En la diestra la espada;la bandera en la zurda desplegada.El emplazado bruto pasa y pasa.Ancho, largo, profundo.el héroe se acompasay se jalea, y en su orgullo preso,cruel como un dios, disuelve, borra el mundo.

Algunos escritores taurinos a los que en el tema belmontiano se les ve harto elocuentemente el plumero del gallismo , no atreviéndose a endosarle abierta y valientemente al trianero la responsabilidad de la crisis que el toreo moderno padece, la achacan a las derivaciones que su arte trajo a la Fiesta, por culpa de las cuales --dicen-- se fueron perdiendo los principios fundamentales de la lidia, como si Juan Belmonte, especialmente en su segunda y tercera época, no hubiera sido un lidiador formidable. Cierto, sí, que con Juan los gustos populares sufren una crisis y evolucionan hacia el toreo con algún olvido del toro, y que también, dando un poco de lado a la estocada, se adhieren al encanto y deleite de las faenas de capa y muleta. Pero eso no tiene nada que ver con la degeneración de los populares gustos actuales ni con el estado de la Fiesta taurina, astronómicamente alejada de lo que era en los tiempos de Joselito y Belmonte. Es como si a las genialidades de Juan Breva o de don Antonio Chacón pretendiéramos cargarles todas las corrupciones del garabiteo flamenco que el cante padece. O como si a Debussy, Ravel o Falla quisiéramos inculparles de los ritmos repugnantes del mambo y del rock-and-roll.

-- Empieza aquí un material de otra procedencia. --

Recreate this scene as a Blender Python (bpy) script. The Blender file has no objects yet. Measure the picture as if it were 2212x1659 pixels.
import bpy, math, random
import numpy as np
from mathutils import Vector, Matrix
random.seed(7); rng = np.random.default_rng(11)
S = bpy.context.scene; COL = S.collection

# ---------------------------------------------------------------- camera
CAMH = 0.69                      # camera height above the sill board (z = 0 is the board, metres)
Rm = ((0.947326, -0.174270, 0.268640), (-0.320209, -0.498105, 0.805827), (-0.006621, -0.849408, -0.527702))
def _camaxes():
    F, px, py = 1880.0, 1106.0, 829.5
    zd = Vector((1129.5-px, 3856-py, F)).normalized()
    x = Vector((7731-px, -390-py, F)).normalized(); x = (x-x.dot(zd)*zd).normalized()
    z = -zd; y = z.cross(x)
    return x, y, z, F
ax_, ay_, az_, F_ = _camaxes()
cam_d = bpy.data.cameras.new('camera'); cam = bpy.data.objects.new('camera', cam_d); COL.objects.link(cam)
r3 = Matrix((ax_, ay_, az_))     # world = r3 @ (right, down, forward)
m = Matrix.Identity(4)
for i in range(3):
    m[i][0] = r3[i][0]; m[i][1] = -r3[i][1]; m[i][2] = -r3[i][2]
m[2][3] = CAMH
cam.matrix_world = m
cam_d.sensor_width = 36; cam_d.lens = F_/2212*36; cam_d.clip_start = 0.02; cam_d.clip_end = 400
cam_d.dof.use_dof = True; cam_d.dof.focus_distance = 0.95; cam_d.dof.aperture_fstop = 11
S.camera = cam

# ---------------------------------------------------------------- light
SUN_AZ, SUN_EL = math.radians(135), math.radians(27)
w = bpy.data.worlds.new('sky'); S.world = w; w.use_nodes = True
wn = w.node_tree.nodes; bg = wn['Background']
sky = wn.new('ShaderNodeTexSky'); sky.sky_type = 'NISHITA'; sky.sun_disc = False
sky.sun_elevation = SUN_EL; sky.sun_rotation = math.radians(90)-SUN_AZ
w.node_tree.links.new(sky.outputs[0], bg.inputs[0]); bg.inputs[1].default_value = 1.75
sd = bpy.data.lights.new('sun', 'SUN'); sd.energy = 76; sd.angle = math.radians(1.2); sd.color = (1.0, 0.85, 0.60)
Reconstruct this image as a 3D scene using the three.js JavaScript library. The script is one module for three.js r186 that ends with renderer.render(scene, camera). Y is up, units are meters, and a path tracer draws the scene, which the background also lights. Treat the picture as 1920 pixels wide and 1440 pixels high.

Con Joselito y con Belmonte ha cumplido su destino histórico y artístico la Tauromaquia. En uno, llegando el arte tradicional de la lidia a base de valor, facultades y ciencia, a su culminación. En el otro, alumbrando y culminando, a la vez, el toreo a base de valor, inspiración y arte. Fué como el cumplimiento vital o biológico de un destino: nacer, crecer, llegar y decaer, aunque la decadencia no alcanzara a ninguno de los dos, que desaparecieron de los ruedos --por fatal designio de Dios el uno, por libérrima voluntad el otro-- en absoluta plenitud de sus facultades y de su arte.